======== The data
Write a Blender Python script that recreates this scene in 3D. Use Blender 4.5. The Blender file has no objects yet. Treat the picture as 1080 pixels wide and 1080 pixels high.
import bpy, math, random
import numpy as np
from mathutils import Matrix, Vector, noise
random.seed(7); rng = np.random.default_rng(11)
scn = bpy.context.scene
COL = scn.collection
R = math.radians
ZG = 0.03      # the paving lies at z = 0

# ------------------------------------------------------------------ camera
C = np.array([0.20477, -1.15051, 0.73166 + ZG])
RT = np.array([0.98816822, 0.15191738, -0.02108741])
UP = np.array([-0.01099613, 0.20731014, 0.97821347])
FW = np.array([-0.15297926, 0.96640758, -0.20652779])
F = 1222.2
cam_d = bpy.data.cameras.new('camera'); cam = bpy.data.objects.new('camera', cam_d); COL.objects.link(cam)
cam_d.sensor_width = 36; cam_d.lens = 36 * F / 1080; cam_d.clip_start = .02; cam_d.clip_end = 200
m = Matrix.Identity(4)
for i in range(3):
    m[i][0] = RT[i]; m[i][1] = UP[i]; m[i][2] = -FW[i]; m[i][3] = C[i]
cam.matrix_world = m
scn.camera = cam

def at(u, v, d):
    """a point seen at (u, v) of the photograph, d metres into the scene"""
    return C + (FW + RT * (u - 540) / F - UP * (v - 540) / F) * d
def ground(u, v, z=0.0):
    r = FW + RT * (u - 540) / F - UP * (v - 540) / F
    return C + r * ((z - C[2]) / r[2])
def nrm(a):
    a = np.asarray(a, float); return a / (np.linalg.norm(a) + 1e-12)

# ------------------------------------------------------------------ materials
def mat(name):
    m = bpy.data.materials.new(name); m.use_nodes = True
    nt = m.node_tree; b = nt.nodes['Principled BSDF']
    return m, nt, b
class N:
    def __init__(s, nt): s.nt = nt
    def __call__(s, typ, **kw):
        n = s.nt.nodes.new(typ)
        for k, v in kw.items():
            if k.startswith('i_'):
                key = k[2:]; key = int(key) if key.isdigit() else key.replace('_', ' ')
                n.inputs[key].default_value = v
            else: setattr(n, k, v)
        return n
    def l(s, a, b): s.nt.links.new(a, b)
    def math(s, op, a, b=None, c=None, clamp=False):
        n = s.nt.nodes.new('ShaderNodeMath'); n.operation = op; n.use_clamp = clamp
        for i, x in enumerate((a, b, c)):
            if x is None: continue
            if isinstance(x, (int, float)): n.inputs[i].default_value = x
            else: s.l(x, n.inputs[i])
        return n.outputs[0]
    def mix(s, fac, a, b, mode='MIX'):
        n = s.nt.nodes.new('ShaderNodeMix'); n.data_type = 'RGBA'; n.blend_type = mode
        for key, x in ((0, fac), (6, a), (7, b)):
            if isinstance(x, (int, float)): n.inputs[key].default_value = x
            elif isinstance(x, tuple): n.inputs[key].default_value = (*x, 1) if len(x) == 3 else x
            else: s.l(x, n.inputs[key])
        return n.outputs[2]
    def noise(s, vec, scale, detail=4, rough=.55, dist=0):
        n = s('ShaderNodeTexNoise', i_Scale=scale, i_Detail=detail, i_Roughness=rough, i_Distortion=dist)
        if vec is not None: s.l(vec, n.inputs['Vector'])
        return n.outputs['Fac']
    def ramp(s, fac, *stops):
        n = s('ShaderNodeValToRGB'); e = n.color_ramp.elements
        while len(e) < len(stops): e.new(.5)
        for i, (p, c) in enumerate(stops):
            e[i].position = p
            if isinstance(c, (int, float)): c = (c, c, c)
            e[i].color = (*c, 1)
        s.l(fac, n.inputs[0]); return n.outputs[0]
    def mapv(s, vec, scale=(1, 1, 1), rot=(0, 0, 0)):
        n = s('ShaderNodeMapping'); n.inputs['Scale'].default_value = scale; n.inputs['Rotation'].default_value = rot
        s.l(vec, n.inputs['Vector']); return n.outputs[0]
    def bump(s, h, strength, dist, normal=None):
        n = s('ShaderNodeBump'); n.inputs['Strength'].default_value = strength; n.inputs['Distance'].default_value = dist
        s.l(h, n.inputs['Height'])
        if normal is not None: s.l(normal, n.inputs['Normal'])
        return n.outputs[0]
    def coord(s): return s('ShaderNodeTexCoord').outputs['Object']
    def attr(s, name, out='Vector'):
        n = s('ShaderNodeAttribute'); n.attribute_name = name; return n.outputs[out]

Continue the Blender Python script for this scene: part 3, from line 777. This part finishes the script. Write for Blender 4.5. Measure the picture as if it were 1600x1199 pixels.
================
● Exercise goal
Every entry in the listing must be retyped exactly.

● Answer to the problem
Write a Blender Python script that recreates this scene in 3D. Use Blender 4.5. The Blender file has no objects yet. Treat the picture as 1080 pixels wide and 1080 pixels high.
import bpy, math, random
import numpy as np
from mathutils import Matrix, Vector, noise
random.seed(7); rng = np.random.default_rng(11)
scn = bpy.context.scene
COL = scn.collection
R = math.radians
ZG = 0.03      # the paving lies at z = 0

# ------------------------------------------------------------------ camera
C = np.array([0.20477, -1.15051, 0.73166 + ZG])
RT = np.array([0.98816822, 0.15191738, -0.02108741])
UP = np.array([-0.01099613, 0.20731014, 0.97821347])
FW = np.array([-0.15297926, 0.96640758, -0.20652779])
F = 1222.2
cam_d = bpy.data.cameras.new('camera'); cam = bpy.data.objects.new('camera', cam_d); COL.objects.link(cam)
cam_d.sensor_width = 36; cam_d.lens = 36 * F / 1080; cam_d.clip_start = .02; cam_d.clip_end = 200
m = Matrix.Identity(4)
for i in range(3):
    m[i][0] = RT[i]; m[i][1] = UP[i]; m[i][2] = -FW[i]; m[i][3] = C[i]
cam.matrix_world = m
scn.camera = cam

def at(u, v, d):
    """a point seen at (u, v) of the photograph, d metres into the scene"""
    return C + (FW + RT * (u - 540) / F - UP * (v - 540) / F) * d
def ground(u, v, z=0.0):
    r = FW + RT * (u - 540) / F - UP * (v - 540) / F
    return C + r * ((z - C[2]) / r[2])
def nrm(a):
    a = np.asarray(a, float); return a / (np.linalg.norm(a) + 1e-12)

# ------------------------------------------------------------------ materials
def mat(name):
    m = bpy.data.materials.new(name); m.use_nodes = True
    nt = m.node_tree; b = nt.nodes['Principled BSDF']
    return m, nt, b
class N:
    def __init__(s, nt): s.nt = nt
    def __call__(s, typ, **kw):
        n = s.nt.nodes.new(typ)
        for k, v in kw.items():
            if k.startswith('i_'):
                key = k[2:]; key = int(key) if key.isdigit() else key.replace('_', ' ')
                n.inputs[key].default_value = v
            else: setattr(n, k, v)
        return n
    def l(s, a, b): s.nt.links.new(a, b)
    def math(s, op, a, b=None, c=None, clamp=False):
        n = s.nt.nodes.new('ShaderNodeMath'); n.operation = op; n.use_clamp = clamp
        for i, x in enumerate((a, b, c)):
            if x is None: continue
            if isinstance(x, (int, float)): n.inputs[i].default_value = x
            else: s.l(x, n.inputs[i])
        return n.outputs[0]
    def mix(s, fac, a, b, mode='MIX'):
        n = s.nt.nodes.new('ShaderNodeMix'); n.data_type = 'RGBA'; n.blend_type = mode
        for key, x in ((0, fac), (6, a), (7, b)):
            if isinstance(x, (int, float)): n.inputs[key].default_value = x
            elif isinstance(x, tuple): n.inputs[key].default_value = (*x, 1) if len(x) == 3 else x
            else: s.l(x, n.inputs[key])
        return n.outputs[2]
    def noise(s, vec, scale, detail=4, rough=.55, dist=0):
        n = s('ShaderNodeTexNoise', i_Scale=scale, i_Detail=detail, i_Roughness=rough, i_Distortion=dist)
        if vec is not None: s.l(vec, n.inputs['Vector'])
        return n.outputs['Fac']
    def ramp(s, fac, *stops):
        n = s('ShaderNodeValToRGB'); e = n.color_ramp.elements
        while len(e) < len(stops): e.new(.5)
        for i, (p, c) in enumerate(stops):
            e[i].position = p
            if isinstance(c, (int, float)): c = (c, c, c)
            e[i].color = (*c, 1)
        s.l(fac, n.inputs[0]); return n.outputs[0]
    def mapv(s, vec, scale=(1, 1, 1), rot=(0, 0, 0)):
        n = s('ShaderNodeMapping'); n.inputs['Scale'].default_value = scale; n.inputs['Rotation'].default_value = rot
        s.l(vec, n.inputs['Vector']); return n.outputs[0]
    def bump(s, h, strength, dist, normal=None):
        n = s('ShaderNodeBump'); n.inputs['Strength'].default_value = strength; n.inputs['Distance'].default_value = dist
        s.l(h, n.inputs['Height'])
        if normal is not None: s.l(normal, n.inputs['Normal'])
        return n.outputs[0]
    def coord(s): return s('ShaderNodeTexCoord').outputs['Object']
    def attr(s, name, out='Vector'):
        n = s('ShaderNodeAttribute'); n.attribute_name = name; return n.outputs[out]

Continue the Blender Python script for this scene: part 3, from line 777. This part finishes the script. Write for Blender 4.5. Measure the picture as if it were 1600x1199 pixels.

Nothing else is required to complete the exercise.